Valerie Nicole’s lead track on her album From the Heart is “Misunderstood,” a mood-heavy, piano-driven singer/songwriter piece that fits in nicely with the Fiona Apple/Sara Bareilles school of songwriting. The kiss-off lyrics are straightforward and punchy, delivered nicely by her dusky voice. The band fills out the sound well, with the bassist delivering some particularly memorable work. The song is a mature and filled-out piece of work, and an excellent kick-off to the album.

Unfortunately, nothing else on the album comes close to reaching the level of quality that “Misunderstood” sets as the standard. Valerie Nicole plays guitar as well as piano, but she plays piano with much more gravitas. Her guitar work is jangly, upbeat and beach-inflected rhythmically. This bubblegum pop sound is dramatically different than the mature, moody sound created on “Misunderstood.”

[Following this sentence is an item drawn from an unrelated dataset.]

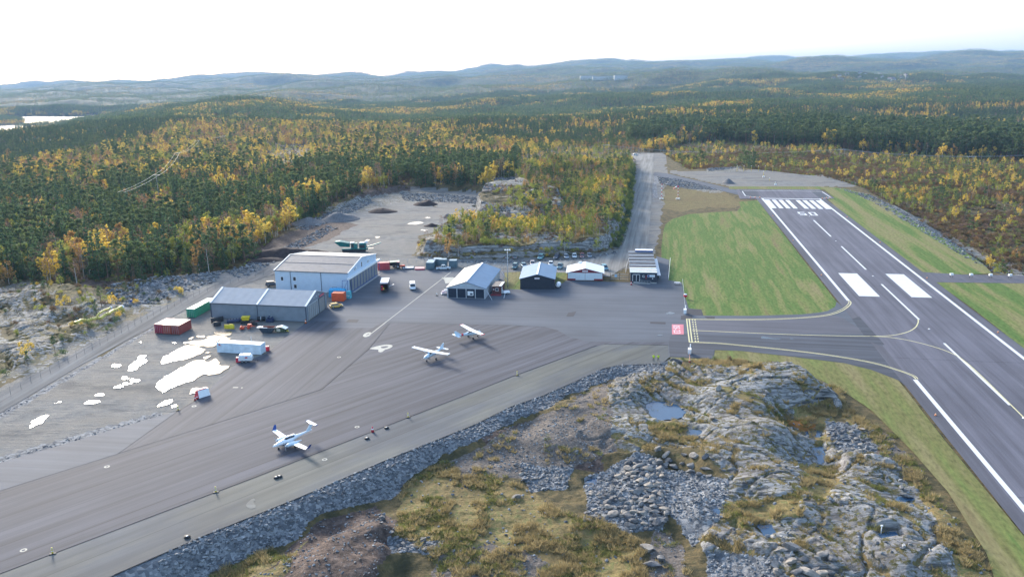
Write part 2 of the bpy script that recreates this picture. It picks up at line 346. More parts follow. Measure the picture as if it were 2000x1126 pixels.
def big_terrain():
    nr, nc = 560, 520
    ys = np.concatenate([[40, 60], np.geomspace(75, 15000, nr-2)]); u = np.linspace(-1, 1, nc); u = u*(1+.25*u*u)/1.25
    X = (u[None, :]*(ys[:, None]*.82+45)); Y = np.repeat(ys[:, None], nc, 1)
    x, y = X.ravel(), Y.ravel(); z = ground(x, y, True, True)
    global ZLIM; ZLIM = (float(z.min()), float(z.max()))
    a = zone_attr(x, y, z, 5.0); a2 = np.zeros((len(x), 4)); px, py = PX(x, y, z)
    kd_ = dpoly(x, y, KNOLLW); a2[:, 1] = np.where(inpoly(x, y, KNOLLW) & (kd_ < 5) & (y < 345), .52, 0)
    for Z in BSTONE: a2[:, 0] = np.maximum(a2[:, 0], inpoly(px, py, Z))
    a2[:, 3] = ss(700, 1500, np.hypot(x, y))
    grid_mesh("terrain", np.stack([x, y, z], 1), quads(nr, nc), GM, {'zone': a, 'zone2': a2})
big_terrain()
# ---------------------------------------------------------------- foreground outcrop
FC = [(1180, 740, -1.5), (1100, 775, -1.8), (1000, 830, -2.3), (850, 905, -3), (765, 990, -3.4), (640, 1040, -3.3), (560, 1070, -3.5), (430, 1126, -3.6), (300, 1200, -3.8), (670, 1045, -.2), (620, 1105, -.5), (735, 1025, -.4), (700, 1100, -.4), (745, 1060, -.8), (600, 1060, -2.6), (540, 1126, -2.2), (770, 1075, -3.2), (780, 1130, -3.4), (765, 1020, -2.8), (620, 1150, -.8), (500, 1180, -1.5),
      (900, 850, -1.5), (1000, 790, -.6), (960, 840, -.8), (1050, 905, -2.4), (1000, 900, -2.2), (1090, 850, -.2), (1120, 790, .2), (1160, 940, -3.2), (1060, 960, -2.8), (900, 950, -2.7), (1000, 1050, -3), (850, 1010, -2.9), (1150, 1100, -3), (1000, 1200, -3.2),
      (1260, 960, -1.2), (1210, 1000, -1.8), (1320, 930, -1.6), (1310, 1060, -2.6), (1330, 725, 1.2), (1400, 735, 1.4), (1500, 722, 3.2), (1560, 738, 3.0), (1605, 765, 1.8), (1610, 800, -.8), (1560, 820, -1.2), (1470, 780, 2.3), (1420, 765, 2.3),
      (1300, 800, -.55), (1275, 790, -.4), (1335, 842, -.55), (1220, 765, 1), (1240, 840, .4), (1400, 830, .7), (1500, 835, 1.6), (1585, 845, -1.9), (1600, 880, -1.9), (1610, 915, -1.9), (1400, 890, 1.2), (1500, 920, 1.5), (1550, 980, .9),
      (1680, 900, .5), (1750, 1000, 1.1), (1700, 1060, 1), (1500, 1050, .6), (1850, 1080, .2), (1400, 1000, 0.2), (1640, 840, -.7), (1700, 830, -.15), (1850, 960, -.15), (1780, 890, -.15), (1600, 1150, 0), (1900, 1126, -.1), (1630, 770, -.1), (1400, 1100, -1.8),
      (1300, 1150, -2.6), (1700, 1200, 0), (1930, 1110, -.1), (1350, 710, -.1), (1450, 708, .3), (1770, 965, -.6), (1470, 1020, .1), (1480, 995, -.1)]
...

The bubblegum is what sticks for the majority of the album, resulting in a serious headscratcher for this critic. She clearly identified her best track, placed it first on the album, and then wrote a whole bunch of songs that have nothing to do with the first track to back it up. Even when she returns to piano for tunes like “Meant to Be” and “From the Heart,” the bubbly mood is retained instead of the strong, mature one.

From the Heart sets up a promise that it doesn’t even try to keep with the excellent “Misunderstood.” I hope that future releases from Valerie Nicole see her streamlining her approach and focusing on moods that are less disparate.